Given request >> Take the data below and repeat it exactly.

Records from a collection:
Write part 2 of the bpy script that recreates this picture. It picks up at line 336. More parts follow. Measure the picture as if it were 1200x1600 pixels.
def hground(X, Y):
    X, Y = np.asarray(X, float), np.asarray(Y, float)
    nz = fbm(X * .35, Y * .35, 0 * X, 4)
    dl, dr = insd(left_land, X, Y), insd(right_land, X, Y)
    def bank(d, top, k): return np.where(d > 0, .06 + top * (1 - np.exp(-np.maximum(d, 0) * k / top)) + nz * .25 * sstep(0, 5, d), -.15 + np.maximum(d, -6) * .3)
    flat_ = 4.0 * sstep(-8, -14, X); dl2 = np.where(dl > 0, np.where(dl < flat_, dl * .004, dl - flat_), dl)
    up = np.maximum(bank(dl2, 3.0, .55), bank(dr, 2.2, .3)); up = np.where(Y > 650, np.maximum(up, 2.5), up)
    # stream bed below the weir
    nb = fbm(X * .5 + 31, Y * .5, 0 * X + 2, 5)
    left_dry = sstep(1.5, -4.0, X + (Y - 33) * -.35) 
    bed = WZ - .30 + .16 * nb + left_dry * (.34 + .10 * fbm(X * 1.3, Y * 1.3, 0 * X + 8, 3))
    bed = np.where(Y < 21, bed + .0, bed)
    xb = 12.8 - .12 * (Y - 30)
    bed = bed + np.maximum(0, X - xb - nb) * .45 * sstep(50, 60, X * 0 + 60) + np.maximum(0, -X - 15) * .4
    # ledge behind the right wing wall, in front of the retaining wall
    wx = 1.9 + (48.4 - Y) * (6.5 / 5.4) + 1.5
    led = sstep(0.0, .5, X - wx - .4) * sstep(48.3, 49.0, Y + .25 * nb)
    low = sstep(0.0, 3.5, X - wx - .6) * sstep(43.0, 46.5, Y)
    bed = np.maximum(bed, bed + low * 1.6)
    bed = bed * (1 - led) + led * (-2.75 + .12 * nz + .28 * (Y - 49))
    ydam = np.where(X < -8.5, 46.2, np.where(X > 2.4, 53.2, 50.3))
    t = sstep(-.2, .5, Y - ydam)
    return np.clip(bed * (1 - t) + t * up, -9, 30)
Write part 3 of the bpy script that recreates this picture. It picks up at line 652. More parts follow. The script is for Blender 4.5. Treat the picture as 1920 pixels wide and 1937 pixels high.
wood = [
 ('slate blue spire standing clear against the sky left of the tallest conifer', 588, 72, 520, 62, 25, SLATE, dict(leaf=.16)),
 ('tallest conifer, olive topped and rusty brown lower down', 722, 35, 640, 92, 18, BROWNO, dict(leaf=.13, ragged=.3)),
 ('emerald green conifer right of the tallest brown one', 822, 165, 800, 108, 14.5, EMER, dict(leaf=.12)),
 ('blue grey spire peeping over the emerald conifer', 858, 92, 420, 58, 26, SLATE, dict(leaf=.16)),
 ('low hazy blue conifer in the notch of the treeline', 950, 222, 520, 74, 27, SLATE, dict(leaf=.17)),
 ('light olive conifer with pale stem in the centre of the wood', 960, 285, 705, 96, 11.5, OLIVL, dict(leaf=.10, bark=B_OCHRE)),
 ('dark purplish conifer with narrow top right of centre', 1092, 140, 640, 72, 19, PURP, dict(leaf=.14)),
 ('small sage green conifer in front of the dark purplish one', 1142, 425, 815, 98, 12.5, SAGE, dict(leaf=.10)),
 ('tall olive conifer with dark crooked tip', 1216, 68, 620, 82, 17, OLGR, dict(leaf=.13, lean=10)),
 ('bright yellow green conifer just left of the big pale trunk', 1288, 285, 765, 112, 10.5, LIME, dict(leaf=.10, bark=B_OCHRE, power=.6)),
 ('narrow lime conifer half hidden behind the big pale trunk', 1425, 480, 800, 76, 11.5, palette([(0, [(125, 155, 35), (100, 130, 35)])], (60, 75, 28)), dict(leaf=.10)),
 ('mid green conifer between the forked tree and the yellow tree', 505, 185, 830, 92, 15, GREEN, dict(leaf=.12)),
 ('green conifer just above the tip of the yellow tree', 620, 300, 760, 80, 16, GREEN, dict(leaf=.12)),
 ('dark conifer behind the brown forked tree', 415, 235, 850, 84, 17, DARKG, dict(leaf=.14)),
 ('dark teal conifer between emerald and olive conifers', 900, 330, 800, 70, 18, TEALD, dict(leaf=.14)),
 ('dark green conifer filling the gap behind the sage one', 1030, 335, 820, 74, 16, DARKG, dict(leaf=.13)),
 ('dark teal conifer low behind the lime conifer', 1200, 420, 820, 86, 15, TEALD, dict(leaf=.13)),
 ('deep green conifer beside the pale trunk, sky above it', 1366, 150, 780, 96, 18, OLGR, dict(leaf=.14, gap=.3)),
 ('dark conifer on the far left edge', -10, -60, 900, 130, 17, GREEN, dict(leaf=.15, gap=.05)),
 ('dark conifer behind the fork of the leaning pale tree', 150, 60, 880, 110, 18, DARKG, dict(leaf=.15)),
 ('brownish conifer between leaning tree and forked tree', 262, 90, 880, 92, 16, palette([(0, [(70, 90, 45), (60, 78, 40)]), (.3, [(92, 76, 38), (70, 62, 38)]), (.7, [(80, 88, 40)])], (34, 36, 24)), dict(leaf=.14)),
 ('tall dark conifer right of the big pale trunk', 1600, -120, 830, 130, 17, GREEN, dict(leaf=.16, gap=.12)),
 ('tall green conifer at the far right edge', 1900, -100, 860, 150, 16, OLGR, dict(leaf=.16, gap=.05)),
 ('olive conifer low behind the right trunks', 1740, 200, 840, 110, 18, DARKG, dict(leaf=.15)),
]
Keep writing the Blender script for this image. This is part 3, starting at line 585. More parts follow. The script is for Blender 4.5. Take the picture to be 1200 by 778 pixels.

Worked solution >>
Write part 2 of the bpy script that recreates this picture. It picks up at line 336. More parts follow. Measure the picture as if it were 1200x1600 pixels.
def hground(X, Y):
    X, Y = np.asarray(X, float), np.asarray(Y, float)
    nz = fbm(X * .35, Y * .35, 0 * X, 4)
    dl, dr = insd(left_land, X, Y), insd(right_land, X, Y)
    def bank(d, top, k): return np.where(d > 0, .06 + top * (1 - np.exp(-np.maximum(d, 0) * k / top)) + nz * .25 * sstep(0, 5, d), -.15 + np.maximum(d, -6) * .3)
    flat_ = 4.0 * sstep(-8, -14, X); dl2 = np.where(dl > 0, np.where(dl < flat_, dl * .004, dl - flat_), dl)
    up = np.maximum(bank(dl2, 3.0, .55), bank(dr, 2.2, .3)); up = np.where(Y > 650, np.maximum(up, 2.5), up)
    # stream bed below the weir
    nb = fbm(X * .5 + 31, Y * .5, 0 * X + 2, 5)
    left_dry = sstep(1.5, -4.0, X + (Y - 33) * -.35) 
    bed = WZ - .30 + .16 * nb + left_dry * (.34 + .10 * fbm(X * 1.3, Y * 1.3, 0 * X + 8, 3))
    bed = np.where(Y < 21, bed + .0, bed)
    xb = 12.8 - .12 * (Y - 30)
    bed = bed + np.maximum(0, X - xb - nb) * .45 * sstep(50, 60, X * 0 + 60) + np.maximum(0, -X - 15) * .4
    # ledge behind the right wing wall, in front of the retaining wall
    wx = 1.9 + (48.4 - Y) * (6.5 / 5.4) + 1.5
    led = sstep(0.0, .5, X - wx - .4) * sstep(48.3, 49.0, Y + .25 * nb)
    low = sstep(0.0, 3.5, X - wx - .6) * sstep(43.0, 46.5, Y)
    bed = np.maximum(bed, bed + low * 1.6)
    bed = bed * (1 - led) + led * (-2.75 + .12 * nz + .28 * (Y - 49))
    ydam = np.where(X < -8.5, 46.2, np.where(X > 2.4, 53.2, 50.3))
    t = sstep(-.2, .5, Y - ydam)
    return np.clip(bed * (1 - t) + t * up, -9, 30)
Write part 3 of the bpy script that recreates this picture. It picks up at line 652. More parts follow. The script is for Blender 4.5. Treat the picture as 1920 pixels wide and 1937 pixels high.
wood = [
 ('slate blue spire standing clear against the sky left of the tallest conifer', 588, 72, 520, 62, 25, SLATE, dict(leaf=.16)),
 ('tallest conifer, olive topped and rusty brown lower down', 722, 35, 640, 92, 18, BROWNO, dict(leaf=.13, ragged=.3)),
 ('emerald green conifer right of the tallest brown one', 822, 165, 800, 108, 14.5, EMER, dict(leaf=.12)),
 ('blue grey spire peeping over the emerald conifer', 858, 92, 420, 58, 26, SLATE, dict(leaf=.16)),
 ('low hazy blue conifer in the notch of the treeline', 950, 222, 520, 74, 27, SLATE, dict(leaf=.17)),
 ('light olive conifer with pale stem in the centre of the wood', 960, 285, 705, 96, 11.5, OLIVL, dict(leaf=.10, bark=B_OCHRE)),
 ('dark purplish conifer with narrow top right of centre', 1092, 140, 640, 72, 19, PURP, dict(leaf=.14)),
 ('small sage green conifer in front of the dark purplish one', 1142, 425, 815, 98, 12.5, SAGE, dict(leaf=.10)),
 ('tall olive conifer with dark crooked tip', 1216, 68, 620, 82, 17, OLGR, dict(leaf=.13, lean=10)),
 ('bright yellow green conifer just left of the big pale trunk', 1288, 285, 765, 112, 10.5, LIME, dict(leaf=.10, bark=B_OCHRE, power=.6)),
 ('narrow lime conifer half hidden behind the big pale trunk', 1425, 480, 800, 76, 11.5, palette([(0, [(125, 155, 35), (100, 130, 35)])], (60, 75, 28)), dict(leaf=.10)),
 ('mid green conifer between the forked tree and the yellow tree', 505, 185, 830, 92, 15, GREEN, dict(leaf=.12)),
 ('green conifer just above the tip of the yellow tree', 620, 300, 760, 80, 16, GREEN, dict(leaf=.12)),
 ('dark conifer behind the brown forked tree', 415, 235, 850, 84, 17, DARKG, dict(leaf=.14)),
 ('dark teal conifer between emerald and olive conifers', 900, 330, 800, 70, 18, TEALD, dict(leaf=.14)),
 ('dark green conifer filling the gap behind the sage one', 1030, 335, 820, 74, 16, DARKG, dict(leaf=.13)),
 ('dark teal conifer low behind the lime conifer', 1200, 420, 820, 86, 15, TEALD, dict(leaf=.13)),
 ('deep green conifer beside the pale trunk, sky above it', 1366, 150, 780, 96, 18, OLGR, dict(leaf=.14, gap=.3)),
 ('dark conifer on the far left edge', -10, -60, 900, 130, 17, GREEN, dict(leaf=.15, gap=.05)),
 ('dark conifer behind the fork of the leaning pale tree', 150, 60, 880, 110, 18, DARKG, dict(leaf=.15)),
 ('brownish conifer between leaning tree and forked tree', 262, 90, 880, 92, 16, palette([(0, [(70, 90, 45), (60, 78, 40)]), (.3, [(92, 76, 38), (70, 62, 38)]), (.7, [(80, 88, 40)])], (34, 36, 24)), dict(leaf=.14)),
 ('tall dark conifer right of the big pale trunk', 1600, -120, 830, 130, 17, GREEN, dict(leaf=.16, gap=.12)),
 ('tall green conifer at the far right edge', 1900, -100, 860, 150, 16, OLGR, dict(leaf=.16, gap=.05)),
 ('olive conifer low behind the right trunks', 1740, 200, 840, 110, 18, DARKG, dict(leaf=.15)),
]
Keep writing the Blender script for this image. This is part 3, starting at line 585. More parts follow. The script is for Blender 4.5. Take the picture to be 1200 by 778 pixels.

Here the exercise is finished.